▶ [WRITTEN TASK] Extract, without alteration, each line from the start of the listing to the line bearing "along the dark skirt')".

===

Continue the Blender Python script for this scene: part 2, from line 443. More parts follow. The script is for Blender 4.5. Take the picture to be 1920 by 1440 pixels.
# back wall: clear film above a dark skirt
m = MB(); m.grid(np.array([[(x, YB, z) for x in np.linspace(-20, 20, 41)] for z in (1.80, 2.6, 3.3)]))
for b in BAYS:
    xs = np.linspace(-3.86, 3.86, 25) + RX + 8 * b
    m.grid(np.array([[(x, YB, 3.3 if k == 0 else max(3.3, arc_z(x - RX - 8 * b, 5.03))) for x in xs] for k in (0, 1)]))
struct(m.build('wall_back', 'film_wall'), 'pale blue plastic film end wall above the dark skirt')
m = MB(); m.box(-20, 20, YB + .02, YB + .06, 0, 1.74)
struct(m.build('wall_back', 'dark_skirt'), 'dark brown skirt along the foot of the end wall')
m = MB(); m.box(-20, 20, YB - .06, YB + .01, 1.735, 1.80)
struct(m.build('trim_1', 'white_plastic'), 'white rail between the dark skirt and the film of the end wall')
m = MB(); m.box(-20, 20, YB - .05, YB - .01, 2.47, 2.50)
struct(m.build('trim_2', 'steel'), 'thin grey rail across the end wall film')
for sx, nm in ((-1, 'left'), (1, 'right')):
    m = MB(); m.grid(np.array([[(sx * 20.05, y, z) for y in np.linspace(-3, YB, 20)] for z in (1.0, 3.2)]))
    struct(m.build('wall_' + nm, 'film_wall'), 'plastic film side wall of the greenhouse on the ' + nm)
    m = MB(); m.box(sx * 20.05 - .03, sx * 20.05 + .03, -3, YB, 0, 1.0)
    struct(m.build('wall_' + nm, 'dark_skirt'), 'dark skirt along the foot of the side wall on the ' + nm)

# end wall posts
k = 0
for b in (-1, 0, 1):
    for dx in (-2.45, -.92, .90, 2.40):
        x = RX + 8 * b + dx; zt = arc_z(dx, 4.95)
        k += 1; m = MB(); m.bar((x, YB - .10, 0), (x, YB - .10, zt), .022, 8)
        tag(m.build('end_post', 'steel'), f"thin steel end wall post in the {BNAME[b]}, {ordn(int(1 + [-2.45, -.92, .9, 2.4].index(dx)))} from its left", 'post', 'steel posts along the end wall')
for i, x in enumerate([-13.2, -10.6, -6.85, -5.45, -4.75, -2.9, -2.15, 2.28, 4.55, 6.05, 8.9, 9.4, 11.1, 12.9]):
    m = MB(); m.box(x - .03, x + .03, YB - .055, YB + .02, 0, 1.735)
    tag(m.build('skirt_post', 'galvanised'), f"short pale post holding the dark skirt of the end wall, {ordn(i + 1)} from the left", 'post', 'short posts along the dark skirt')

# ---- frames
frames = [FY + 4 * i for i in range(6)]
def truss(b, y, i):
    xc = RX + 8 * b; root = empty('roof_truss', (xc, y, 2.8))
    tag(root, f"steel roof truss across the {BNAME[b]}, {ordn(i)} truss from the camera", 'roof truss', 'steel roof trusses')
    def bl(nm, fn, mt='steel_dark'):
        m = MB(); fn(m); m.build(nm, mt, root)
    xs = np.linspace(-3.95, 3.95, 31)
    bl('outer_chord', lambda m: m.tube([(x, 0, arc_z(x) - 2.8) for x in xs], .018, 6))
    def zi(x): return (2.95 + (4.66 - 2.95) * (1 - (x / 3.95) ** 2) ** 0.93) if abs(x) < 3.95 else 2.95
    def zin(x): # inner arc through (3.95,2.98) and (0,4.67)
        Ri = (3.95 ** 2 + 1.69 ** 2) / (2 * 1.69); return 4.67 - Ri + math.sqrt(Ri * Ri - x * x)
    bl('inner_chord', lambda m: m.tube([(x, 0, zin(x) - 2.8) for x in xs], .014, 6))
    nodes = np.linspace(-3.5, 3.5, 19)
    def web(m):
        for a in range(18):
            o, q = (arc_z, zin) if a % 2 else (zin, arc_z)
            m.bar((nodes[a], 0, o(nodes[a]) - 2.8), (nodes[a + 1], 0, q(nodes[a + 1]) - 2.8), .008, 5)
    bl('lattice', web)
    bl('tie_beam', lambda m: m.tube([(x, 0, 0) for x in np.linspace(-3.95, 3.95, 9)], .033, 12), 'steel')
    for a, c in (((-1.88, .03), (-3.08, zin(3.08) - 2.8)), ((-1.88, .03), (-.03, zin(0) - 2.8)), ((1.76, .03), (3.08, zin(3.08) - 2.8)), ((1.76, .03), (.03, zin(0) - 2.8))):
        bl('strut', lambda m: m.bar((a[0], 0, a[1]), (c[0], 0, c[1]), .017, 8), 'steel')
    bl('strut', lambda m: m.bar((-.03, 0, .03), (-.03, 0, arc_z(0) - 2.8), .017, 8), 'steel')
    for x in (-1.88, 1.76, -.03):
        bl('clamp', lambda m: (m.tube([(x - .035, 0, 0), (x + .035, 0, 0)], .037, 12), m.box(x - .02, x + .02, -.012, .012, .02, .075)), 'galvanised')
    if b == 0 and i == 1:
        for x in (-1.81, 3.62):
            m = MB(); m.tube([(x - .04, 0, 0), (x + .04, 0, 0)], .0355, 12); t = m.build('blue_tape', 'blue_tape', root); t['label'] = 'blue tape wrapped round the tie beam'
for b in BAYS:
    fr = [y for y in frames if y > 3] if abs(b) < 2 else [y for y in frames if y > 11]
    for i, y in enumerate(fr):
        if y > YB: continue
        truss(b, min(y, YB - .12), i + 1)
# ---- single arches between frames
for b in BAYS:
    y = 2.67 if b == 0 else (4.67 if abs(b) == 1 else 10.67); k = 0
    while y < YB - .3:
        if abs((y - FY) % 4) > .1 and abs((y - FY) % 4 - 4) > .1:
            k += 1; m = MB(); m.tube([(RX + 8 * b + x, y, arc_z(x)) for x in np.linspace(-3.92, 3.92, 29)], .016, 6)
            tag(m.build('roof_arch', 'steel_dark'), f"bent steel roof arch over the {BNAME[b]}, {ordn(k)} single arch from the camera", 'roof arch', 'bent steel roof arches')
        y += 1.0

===

▶ [ANSWER TO THIS TASK]
Continue the Blender Python script for this scene: part 2, from line 443. More parts follow. The script is for Blender 4.5. Take the picture to be 1920 by 1440 pixels.
# back wall: clear film above a dark skirt
m = MB(); m.grid(np.array([[(x, YB, z) for x in np.linspace(-20, 20, 41)] for z in (1.80, 2.6, 3.3)]))
for b in BAYS:
    xs = np.linspace(-3.86, 3.86, 25) + RX + 8 * b
    m.grid(np.array([[(x, YB, 3.3 if k == 0 else max(3.3, arc_z(x - RX - 8 * b, 5.03))) for x in xs] for k in (0, 1)]))
struct(m.build('wall_back', 'film_wall'), 'pale blue plastic film end wall above the dark skirt')
m = MB(); m.box(-20, 20, YB + .02, YB + .06, 0, 1.74)
struct(m.build('wall_back', 'dark_skirt'), 'dark brown skirt along the foot of the end wall')
m = MB(); m.box(-20, 20, YB - .06, YB + .01, 1.735, 1.80)
struct(m.build('trim_1', 'white_plastic'), 'white rail between the dark skirt and the film of the end wall')
m = MB(); m.box(-20, 20, YB - .05, YB - .01, 2.47, 2.50)
struct(m.build('trim_2', 'steel'), 'thin grey rail across the end wall film')
for sx, nm in ((-1, 'left'), (1, 'right')):
    m = MB(); m.grid(np.array([[(sx * 20.05, y, z) for y in np.linspace(-3, YB, 20)] for z in (1.0, 3.2)]))
    struct(m.build('wall_' + nm, 'film_wall'), 'plastic film side wall of the greenhouse on the ' + nm)
    m = MB(); m.box(sx * 20.05 - .03, sx * 20.05 + .03, -3, YB, 0, 1.0)
    struct(m.build('wall_' + nm, 'dark_skirt'), 'dark skirt along the foot of the side wall on the ' + nm)

# end wall posts
k = 0
for b in (-1, 0, 1):
    for dx in (-2.45, -.92, .90, 2.40):
        x = RX + 8 * b + dx; zt = arc_z(dx, 4.95)
        k += 1; m = MB(); m.bar((x, YB - .10, 0), (x, YB - .10, zt), .022, 8)
        tag(m.build('end_post', 'steel'), f"thin steel end wall post in the {BNAME[b]}, {ordn(int(1 + [-2.45, -.92, .9, 2.4].index(dx)))} from its left", 'post', 'steel posts along the end wall')
for i, x in enumerate([-13.2, -10.6, -6.85, -5.45, -4.75, -2.9, -2.15, 2.28, 4.55, 6.05, 8.9, 9.4, 11.1, 12.9]):
    m = MB(); m.box(x - .03, x + .03, YB - .055, YB + .02, 0, 1.735)
    tag(m.build('skirt_post', 'galvanised'), f"short pale post holding the dark skirt of the end wall, {ordn(i + 1)} from the left", 'post', 'short posts along the dark skirt')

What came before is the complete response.